Thank you.
We're glad to help.
But, I intend to use a colorimeter to measure the change of color intensity, as henna is an effective indicator.
Sounds like a good experiment.
Therefore, to do my theoretical calculations, I need the chemical reaction equation of lawsone + citric acid products.
No, you don't. No optical instrument needs the name of a product to function. A thermometer reads the same temperature in a known sample, or an unknown, or a sample to complicated to understand.
Can you please help me in figuring out this chemical reaction, as I do not know the products of this reaction?

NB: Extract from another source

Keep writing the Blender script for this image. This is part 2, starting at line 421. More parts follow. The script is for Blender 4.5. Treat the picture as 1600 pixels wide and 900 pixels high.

Do you know the products of any reaction? Let's try one:
HCl + NaOH
NaCl + H
2O
That's an easy one.
billnotgatez: took the time to draw the structural formula of lawsone and citric acid, do you see how your looking up the molecular formula -- C10H6O3 really doesn't tell the whole story? We have a sub-forum here called Organic Chemistry, where problems such as this one can possibly be worked out. But no, we won't teach you 3 years of university-level classes, one posting at a time. That's part of the
Forum Rules{click}. You agreed to follow these rules when you signed up. I'm not an organic chemistry expert, but I don't suspect there is a reaction.
Also, Borek: told you there may be no reaction, simply the presence of acid in solution may change the lawsone to another colored form, that is exactly the definition of the word indicator, which you seem to know.